Follow your gut and trust your instinct!
A funeral celebrant (also known as a funeral officiant) officiates funeral ceremonies. Funeral celebrants work independently and are usually from a non-clergy background.

A funeral celebrant supports the bereaved family throughout the process and works with them to plan and deliver a memorable and personalised service for the person who has died. Funeral celebrants help to organise and conduct funerals; leading the ceremony and welcoming other people as they offer their tributes during the service. They work closely with loved ones to provide a thoughtful and fitting send off for the person who has passed away.

Funeral celebrants are the main host of funerals or celebration of life ceremonies. Religious or non-religious content can be included as part of the service.

If you would like to include religious or spiritual content, such as words or rituals, then we can certainly include them as part of your ceremony. 
This is a very good question because many people aren't sure about what the difference is!

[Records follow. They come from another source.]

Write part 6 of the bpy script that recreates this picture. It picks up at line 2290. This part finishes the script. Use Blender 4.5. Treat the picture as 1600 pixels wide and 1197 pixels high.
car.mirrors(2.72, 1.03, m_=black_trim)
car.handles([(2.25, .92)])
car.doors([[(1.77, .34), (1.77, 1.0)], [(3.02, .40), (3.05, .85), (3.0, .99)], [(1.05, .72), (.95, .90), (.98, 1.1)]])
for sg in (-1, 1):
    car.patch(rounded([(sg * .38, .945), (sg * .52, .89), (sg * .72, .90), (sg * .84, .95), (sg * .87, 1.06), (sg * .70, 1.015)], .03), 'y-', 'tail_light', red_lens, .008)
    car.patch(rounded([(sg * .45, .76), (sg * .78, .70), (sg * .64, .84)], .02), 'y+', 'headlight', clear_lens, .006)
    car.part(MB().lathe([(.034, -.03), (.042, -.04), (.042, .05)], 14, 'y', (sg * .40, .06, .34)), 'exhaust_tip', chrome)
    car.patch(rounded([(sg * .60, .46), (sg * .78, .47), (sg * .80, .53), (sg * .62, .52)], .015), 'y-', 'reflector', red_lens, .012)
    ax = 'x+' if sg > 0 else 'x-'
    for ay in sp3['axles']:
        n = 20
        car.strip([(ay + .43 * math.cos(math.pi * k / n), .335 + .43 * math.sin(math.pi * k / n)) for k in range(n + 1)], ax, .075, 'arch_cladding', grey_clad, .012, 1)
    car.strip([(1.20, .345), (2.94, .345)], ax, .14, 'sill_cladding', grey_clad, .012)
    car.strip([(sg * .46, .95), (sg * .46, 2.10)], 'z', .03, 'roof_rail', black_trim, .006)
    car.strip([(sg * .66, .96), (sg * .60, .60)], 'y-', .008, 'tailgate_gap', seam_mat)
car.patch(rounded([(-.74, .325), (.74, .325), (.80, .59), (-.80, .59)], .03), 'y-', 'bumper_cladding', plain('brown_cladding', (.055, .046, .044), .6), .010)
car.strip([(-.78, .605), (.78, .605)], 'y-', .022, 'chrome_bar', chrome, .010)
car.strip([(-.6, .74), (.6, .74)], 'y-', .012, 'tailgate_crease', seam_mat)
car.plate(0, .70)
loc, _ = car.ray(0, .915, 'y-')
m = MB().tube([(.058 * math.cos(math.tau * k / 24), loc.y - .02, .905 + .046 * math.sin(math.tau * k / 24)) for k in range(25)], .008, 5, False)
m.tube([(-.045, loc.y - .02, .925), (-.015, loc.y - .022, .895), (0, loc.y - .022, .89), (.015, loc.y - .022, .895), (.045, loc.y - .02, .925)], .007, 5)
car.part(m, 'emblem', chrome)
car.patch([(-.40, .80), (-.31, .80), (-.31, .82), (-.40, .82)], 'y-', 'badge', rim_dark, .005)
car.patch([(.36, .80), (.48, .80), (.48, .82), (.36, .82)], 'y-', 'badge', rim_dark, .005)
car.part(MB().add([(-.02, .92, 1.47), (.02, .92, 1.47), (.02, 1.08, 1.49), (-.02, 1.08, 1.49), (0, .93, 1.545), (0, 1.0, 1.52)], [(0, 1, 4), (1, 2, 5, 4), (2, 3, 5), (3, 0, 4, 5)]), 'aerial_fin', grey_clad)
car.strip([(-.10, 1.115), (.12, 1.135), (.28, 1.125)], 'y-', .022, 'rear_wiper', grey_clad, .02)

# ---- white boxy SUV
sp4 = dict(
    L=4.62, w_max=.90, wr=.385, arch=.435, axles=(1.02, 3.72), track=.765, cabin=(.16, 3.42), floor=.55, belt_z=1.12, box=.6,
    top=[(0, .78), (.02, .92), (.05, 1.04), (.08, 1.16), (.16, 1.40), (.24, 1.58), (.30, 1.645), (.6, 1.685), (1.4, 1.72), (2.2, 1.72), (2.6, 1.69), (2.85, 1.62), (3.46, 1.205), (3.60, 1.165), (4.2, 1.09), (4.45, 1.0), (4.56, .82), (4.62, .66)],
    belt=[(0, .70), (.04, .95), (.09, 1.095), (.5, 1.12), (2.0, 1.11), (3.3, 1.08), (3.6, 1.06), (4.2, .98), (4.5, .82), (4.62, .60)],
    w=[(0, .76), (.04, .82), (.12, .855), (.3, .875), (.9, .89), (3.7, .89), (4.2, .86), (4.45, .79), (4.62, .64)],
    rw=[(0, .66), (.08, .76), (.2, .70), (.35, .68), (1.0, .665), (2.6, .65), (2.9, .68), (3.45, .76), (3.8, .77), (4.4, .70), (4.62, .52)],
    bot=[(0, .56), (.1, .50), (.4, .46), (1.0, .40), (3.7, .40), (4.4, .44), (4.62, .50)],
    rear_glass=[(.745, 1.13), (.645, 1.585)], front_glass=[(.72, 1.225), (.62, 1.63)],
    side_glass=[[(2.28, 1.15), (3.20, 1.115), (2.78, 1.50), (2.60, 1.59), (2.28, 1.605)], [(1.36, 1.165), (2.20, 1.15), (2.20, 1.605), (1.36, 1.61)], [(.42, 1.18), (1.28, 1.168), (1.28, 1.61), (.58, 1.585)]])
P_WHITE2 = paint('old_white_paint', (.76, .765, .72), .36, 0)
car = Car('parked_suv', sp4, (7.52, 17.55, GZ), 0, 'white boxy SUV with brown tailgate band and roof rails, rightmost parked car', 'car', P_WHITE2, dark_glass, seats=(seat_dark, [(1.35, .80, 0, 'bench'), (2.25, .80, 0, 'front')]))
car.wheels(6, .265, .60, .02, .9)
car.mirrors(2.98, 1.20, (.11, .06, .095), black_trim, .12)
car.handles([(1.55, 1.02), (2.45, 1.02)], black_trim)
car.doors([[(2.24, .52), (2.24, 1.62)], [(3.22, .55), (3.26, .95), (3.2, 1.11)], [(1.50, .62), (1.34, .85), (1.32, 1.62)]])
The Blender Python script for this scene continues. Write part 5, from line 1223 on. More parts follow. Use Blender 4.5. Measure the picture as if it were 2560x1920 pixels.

A registrar can legally marry couples whereas a celebrant can only hold bespoke ceremonies. Many couples choose to do the 'legal bit' first at their local registry office with two witnesses and then hold their wedding or civil partnership with an independent celebrant afterwards.

While you can absolutely get married with a registrar, a celebrant-led ceremony offers versality, choice, personalised words, rituals and symbolism.

The beauty of having a celebrant is that they will get to know you pretty well before the ceremony whereas with a registrar, you will get whoever is on the rota on the day.
The short answer is no. Independent wedding celebrants can deliver a loving and meaningful wedding ceremony but the legal bit is not yet possible.

In England, independent celebrants cannot legally marry couples. The legal part of marriage must be done at the registry office and usually costs around £50. Most couples choose to do the legal aspect at the registry office and have the ceremony a few days or a week after. It is entirely up to you.

Once you have done the statutory part of your marriage you are free to hold your own awesome wedding celebration with rings, vows, readings and any other rituals that you would like to include such as handfasting or a wine box ceremony.
Funeral Director's take care of all elements of the funeral, such as whether you are choosing a burial or cremation, a full funeral service or a direct cremation, etc. They take care of the deceased and deal with the funeral arrangements.

A funeral celebrant focusses on the service itself, including the eulogy, readings, music and the order of service. They work with families to create an intimate and personal tribute to the person who has died and lead the funeral ceremony.